A próxima “janela” para emissões no mercado externo deve ficar mais forte a partir de meados de março, segundo bancos que acompanham as operações. Pelo menos três companhias se preparam para emitir papéis após a temporada de divulgação dos resultados do último trimestre de 2023. As próximas captações devem vir de emissores frequentes de bonds, ou seja, já conhecidos dos investidores. Com isso, há uma expectativa de que a confirmação das transações ajude a engordar o volume de operações neste ano.
O que pode, talvez, fazer alguma companhia adiar os planos é a situação do mercado interno de dívida, segundo Samy Podlubny, chefe da área de dívida do UBS BB. O mercado local teve uma redução de taxas muito expressivo neste ano, “talvez além da lógica em alguns casos”, diz ele, e isso entra na conta dos emissores. “Para quem a decisão é só uma questão de cálculo de qual mercado vai ser mais barato, o local pode ser mais competitivo. Mas há casos em que o mercado doméstico não consegue, por exemplo, atender o volume que a empresa precisa.”
O mercado lá fora, afirma o executivo, permanece aberto para empresas brasileiras. “Houve um ajuste nas expectativas em relação ao comportamento do Fed [Federal Reserve, o banco central americano] quanto ao corte de juros [nos EUA], mas não houve nenhuma mudança material a ponto de tirar o interesse dos emissores na próxima janela”, diz Podlubny.
O mercado de dívida externa vem em ritmo positivo desde o início do ano, revertendo um cenário fraco visto em 2023. “Estou bastante otimista. O investidor está mais confortável com a perspectiva de juros, principalmente nos Estados Unidos. E as emissões que estão saindo estão performando bem, o que vem ajudando os investidores a tomarem mais risco para fazer a próxima emissão” afirma o responsável pela área de renda fixa do Morgan Stanley no Brasil, Gustavo Siqueira.

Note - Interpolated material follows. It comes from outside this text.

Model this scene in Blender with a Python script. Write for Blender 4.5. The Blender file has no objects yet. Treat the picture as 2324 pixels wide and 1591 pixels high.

A leitura do executivo é que o mercado está aberto para captações e sugere que emissores aproveitem a atual janela, visto que existe pouca visibilidade para o segundo semestre do ano, quando a volatilidade pode aumentar com a proximidade das eleições presidenciais americanas.
Foi um teste para o prazo de 30 anos. É um apetite para risco, e uma aposta de longo prazo”
O executivo do Morgan diz ainda que tem recebido consultas sobre títulos com prazo de 30 anos, embora essa ainda seja uma possibilidade ainda restrita a poucos emissores brasileiros. De qualquer forma, ressalta, é uma alternativa que se abriu para as companhias.
Do lado da demanda, Podlubny, do UBS BB, acredita que há apetite lá fora por papéis com esse perfil. “São investidores que querem travar um cupom alto por um período mais longo”, diz.
Existe um ponto de cautela para as emissões mais longas, destaca o executivo do Morgan Stanley. Muitas empresas olham com interesse, mas questionam se vale a pena lançar um papel de 30 anos num momento em que os juros estão altos. Ele lembra, contudo, que há mecanismos de mercado que ajudam a mitigar esse problema e que podem ser utilizados pelas empresas.
Outro ponto que tem sido monitorado pelos bancos é o fato de a entrada de recursos em fundos que investem em ativos de emergentes ter diminuído nas últimas semanas. O estoque segue sendo positivo, diz o executivo de um banco, mas ingressos volumosos de dinheiro novo não têm sido vistas. “Isso preocupa, claro, mas não acho que no cenário atual os emissores dependam de inflows (entrada de recursos) importantes para a operação dar certo”, afirma.